What is needed:
Search the listing below for the string "that" and copy every line where it occurs.

Entries provided:
<<<<

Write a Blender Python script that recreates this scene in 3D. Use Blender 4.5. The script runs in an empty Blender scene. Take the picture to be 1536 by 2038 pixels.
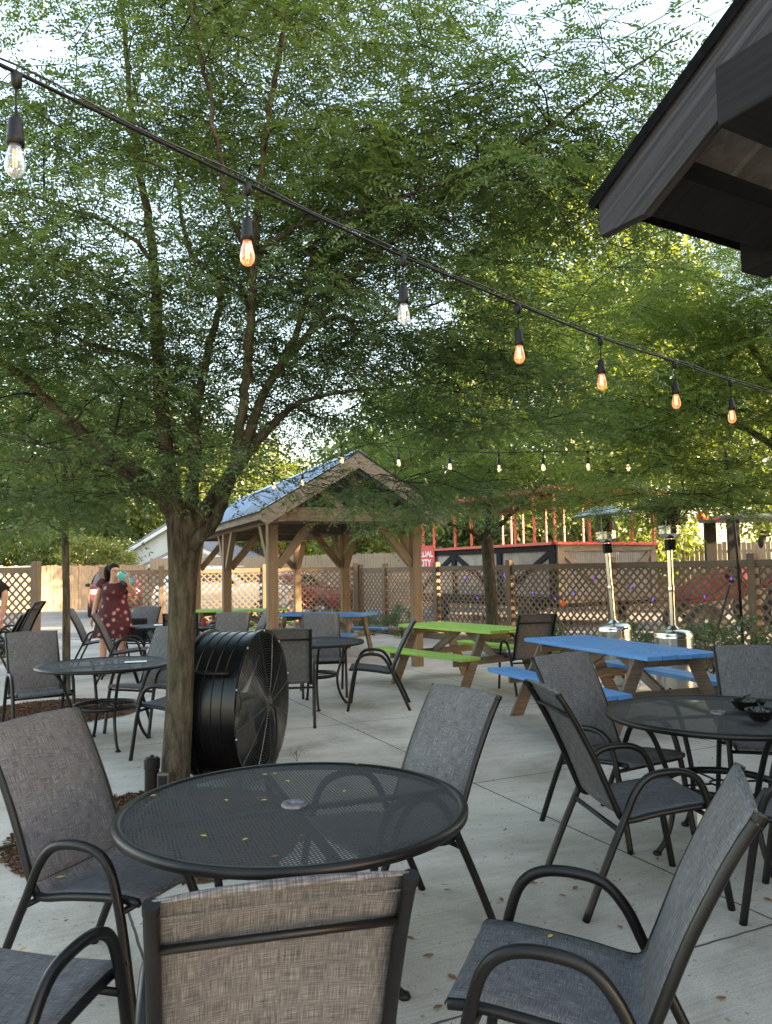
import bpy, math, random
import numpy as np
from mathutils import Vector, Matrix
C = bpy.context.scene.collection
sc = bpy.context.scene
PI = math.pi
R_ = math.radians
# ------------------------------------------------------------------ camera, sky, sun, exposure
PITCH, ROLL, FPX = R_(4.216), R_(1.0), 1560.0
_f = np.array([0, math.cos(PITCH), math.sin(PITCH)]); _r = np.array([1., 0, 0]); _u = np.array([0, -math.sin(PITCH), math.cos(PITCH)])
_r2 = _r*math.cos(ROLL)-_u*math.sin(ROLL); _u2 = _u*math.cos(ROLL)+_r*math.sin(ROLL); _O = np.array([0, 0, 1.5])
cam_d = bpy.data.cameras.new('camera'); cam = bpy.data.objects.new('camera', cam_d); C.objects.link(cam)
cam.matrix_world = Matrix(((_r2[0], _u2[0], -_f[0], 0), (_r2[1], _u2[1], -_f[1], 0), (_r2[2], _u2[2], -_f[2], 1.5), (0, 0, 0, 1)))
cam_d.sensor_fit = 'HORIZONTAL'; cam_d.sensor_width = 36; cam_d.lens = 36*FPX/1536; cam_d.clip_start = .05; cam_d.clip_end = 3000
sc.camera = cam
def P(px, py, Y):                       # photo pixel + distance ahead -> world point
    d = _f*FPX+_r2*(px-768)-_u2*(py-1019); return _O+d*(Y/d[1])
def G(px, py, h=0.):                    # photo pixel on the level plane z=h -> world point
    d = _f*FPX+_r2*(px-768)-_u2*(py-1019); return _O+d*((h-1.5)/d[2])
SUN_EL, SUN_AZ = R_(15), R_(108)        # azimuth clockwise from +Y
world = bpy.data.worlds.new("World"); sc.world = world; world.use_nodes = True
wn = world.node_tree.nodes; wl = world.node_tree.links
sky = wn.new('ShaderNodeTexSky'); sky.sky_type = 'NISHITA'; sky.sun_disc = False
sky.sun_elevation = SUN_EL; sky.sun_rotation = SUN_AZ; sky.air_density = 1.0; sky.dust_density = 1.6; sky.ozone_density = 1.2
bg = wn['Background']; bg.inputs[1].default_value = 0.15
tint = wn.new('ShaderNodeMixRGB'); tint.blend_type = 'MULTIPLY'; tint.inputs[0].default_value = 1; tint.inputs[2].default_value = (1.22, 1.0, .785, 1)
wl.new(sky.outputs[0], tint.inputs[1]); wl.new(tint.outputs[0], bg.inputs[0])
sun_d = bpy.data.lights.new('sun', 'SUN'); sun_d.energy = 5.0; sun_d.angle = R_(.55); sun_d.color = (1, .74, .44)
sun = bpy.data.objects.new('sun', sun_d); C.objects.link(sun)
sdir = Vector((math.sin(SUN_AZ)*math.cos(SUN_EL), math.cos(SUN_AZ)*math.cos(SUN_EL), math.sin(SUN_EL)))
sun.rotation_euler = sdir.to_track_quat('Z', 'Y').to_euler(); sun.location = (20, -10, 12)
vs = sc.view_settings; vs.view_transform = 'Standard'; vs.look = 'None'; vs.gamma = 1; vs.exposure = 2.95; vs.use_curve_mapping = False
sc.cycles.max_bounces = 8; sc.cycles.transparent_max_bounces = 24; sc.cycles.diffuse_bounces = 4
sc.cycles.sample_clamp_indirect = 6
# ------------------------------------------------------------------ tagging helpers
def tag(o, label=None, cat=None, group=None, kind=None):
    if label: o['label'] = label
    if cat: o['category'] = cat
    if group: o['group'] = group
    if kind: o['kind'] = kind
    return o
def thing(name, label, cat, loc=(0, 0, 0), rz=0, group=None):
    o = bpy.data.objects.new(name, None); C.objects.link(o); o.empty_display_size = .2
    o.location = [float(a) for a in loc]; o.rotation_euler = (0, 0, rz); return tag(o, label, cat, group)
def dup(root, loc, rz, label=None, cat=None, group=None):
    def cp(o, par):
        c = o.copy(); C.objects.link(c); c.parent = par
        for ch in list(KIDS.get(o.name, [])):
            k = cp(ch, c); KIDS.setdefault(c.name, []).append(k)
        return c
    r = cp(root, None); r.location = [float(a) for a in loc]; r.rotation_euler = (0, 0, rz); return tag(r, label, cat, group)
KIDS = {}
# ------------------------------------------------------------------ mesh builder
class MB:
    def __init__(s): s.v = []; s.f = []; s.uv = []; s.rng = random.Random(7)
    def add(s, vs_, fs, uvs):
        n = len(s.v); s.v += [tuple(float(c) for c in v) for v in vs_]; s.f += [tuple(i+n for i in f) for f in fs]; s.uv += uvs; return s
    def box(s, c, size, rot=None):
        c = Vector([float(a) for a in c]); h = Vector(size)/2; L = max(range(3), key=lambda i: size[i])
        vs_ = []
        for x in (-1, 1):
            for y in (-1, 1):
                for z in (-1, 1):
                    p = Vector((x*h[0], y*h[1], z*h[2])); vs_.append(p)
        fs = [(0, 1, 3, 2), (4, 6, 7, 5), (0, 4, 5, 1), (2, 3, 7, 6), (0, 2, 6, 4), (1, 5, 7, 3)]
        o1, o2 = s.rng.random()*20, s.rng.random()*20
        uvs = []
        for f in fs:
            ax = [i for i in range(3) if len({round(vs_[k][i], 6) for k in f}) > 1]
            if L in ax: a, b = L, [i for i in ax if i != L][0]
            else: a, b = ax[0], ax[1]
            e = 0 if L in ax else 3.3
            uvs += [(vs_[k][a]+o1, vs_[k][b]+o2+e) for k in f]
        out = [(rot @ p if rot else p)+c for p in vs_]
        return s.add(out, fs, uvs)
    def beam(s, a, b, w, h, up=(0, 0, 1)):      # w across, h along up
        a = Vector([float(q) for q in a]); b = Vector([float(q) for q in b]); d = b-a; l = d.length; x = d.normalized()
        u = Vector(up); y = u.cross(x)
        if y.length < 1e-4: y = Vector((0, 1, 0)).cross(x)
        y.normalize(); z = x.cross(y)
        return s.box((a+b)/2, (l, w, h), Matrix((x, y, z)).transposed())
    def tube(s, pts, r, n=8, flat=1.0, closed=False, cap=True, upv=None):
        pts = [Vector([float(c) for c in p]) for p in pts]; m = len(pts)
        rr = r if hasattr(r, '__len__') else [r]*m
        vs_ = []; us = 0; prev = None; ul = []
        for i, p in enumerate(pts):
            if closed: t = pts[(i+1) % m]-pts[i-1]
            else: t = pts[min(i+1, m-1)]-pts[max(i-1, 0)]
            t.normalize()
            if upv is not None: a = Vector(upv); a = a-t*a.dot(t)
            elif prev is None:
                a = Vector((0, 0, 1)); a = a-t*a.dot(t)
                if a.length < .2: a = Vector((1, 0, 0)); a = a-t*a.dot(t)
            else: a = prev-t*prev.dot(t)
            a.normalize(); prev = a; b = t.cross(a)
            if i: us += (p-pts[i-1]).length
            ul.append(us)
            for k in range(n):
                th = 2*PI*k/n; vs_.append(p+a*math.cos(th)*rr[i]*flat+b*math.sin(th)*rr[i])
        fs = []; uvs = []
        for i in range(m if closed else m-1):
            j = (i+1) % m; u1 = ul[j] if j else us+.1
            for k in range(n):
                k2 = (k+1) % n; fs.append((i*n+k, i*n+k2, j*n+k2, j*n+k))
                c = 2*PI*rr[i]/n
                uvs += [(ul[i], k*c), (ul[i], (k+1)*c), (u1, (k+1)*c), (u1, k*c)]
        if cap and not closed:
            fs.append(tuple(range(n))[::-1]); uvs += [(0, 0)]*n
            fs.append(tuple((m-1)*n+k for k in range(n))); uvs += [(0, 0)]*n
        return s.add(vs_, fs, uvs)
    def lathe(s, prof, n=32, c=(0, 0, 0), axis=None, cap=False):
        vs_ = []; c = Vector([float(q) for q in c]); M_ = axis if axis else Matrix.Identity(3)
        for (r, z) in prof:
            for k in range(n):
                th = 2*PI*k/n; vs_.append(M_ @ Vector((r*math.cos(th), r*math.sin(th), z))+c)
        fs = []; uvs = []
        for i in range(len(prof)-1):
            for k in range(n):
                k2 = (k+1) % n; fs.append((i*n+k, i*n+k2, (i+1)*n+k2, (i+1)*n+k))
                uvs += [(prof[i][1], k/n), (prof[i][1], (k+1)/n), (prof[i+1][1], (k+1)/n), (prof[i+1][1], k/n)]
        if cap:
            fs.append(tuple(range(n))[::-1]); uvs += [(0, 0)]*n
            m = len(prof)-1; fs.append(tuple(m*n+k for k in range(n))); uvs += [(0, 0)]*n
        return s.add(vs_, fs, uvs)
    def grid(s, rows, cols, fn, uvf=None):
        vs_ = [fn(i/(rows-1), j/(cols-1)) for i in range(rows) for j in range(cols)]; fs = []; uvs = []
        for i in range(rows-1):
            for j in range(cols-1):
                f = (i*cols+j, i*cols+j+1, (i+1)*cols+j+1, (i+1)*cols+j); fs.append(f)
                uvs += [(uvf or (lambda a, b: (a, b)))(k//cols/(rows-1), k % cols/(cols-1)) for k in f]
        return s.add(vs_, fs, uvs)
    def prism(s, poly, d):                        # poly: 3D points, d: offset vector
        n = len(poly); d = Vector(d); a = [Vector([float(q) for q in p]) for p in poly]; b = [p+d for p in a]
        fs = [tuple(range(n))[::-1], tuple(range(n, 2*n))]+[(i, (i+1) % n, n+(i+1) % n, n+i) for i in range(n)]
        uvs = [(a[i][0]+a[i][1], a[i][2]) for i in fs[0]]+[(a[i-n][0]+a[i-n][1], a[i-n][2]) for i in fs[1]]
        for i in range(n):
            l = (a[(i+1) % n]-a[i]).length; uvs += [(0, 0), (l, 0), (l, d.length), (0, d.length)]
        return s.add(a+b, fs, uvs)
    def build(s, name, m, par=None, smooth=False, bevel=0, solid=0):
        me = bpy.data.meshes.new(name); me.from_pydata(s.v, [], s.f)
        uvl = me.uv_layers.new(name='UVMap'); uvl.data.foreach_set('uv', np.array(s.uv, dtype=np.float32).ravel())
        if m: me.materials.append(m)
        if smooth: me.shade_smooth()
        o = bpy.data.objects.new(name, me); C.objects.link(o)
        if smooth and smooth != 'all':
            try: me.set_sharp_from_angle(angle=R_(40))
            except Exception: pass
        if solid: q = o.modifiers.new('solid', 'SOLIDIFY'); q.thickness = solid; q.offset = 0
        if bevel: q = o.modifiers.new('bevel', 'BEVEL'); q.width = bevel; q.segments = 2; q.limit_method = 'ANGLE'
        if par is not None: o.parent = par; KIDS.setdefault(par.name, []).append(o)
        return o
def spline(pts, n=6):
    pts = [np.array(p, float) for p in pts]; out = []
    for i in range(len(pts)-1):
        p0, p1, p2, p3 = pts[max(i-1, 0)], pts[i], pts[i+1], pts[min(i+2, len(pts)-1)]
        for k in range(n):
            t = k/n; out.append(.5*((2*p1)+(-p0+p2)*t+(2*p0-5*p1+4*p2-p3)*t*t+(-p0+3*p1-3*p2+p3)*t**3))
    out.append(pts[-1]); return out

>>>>
<<<<

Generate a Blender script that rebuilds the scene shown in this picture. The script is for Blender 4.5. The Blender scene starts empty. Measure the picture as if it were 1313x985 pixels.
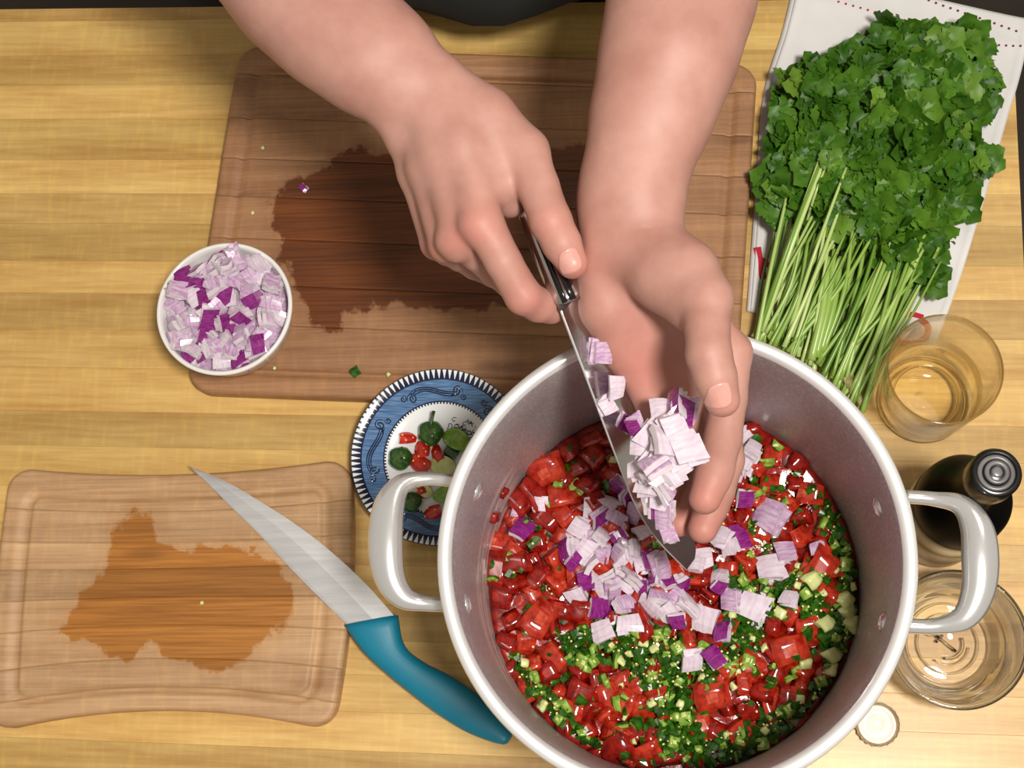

>>>>
<<<<

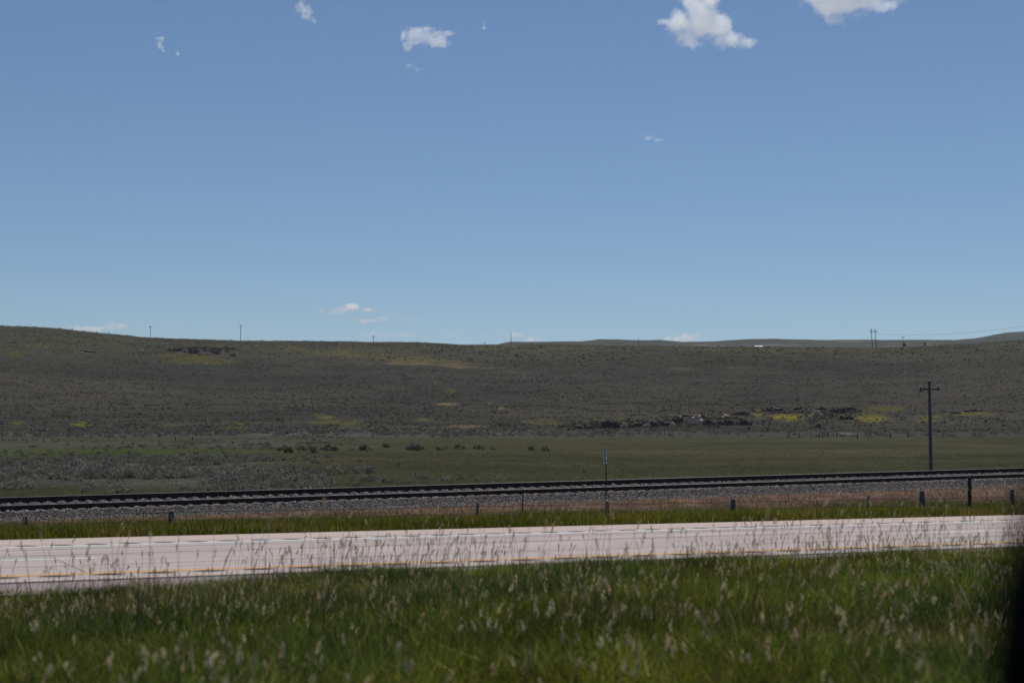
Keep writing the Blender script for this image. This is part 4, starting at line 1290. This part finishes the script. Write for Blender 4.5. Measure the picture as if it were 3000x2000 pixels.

>>>>

Full solution:
Write a Blender Python script that recreates this scene in 3D. Use Blender 4.5. The script runs in an empty Blender scene. Take the picture to be 1536 by 2038 pixels.
Generate a Blender script that rebuilds the scene shown in this picture. The script is for Blender 4.5. The Blender scene starts empty. Measure the picture as if it were 1313x985 pixels.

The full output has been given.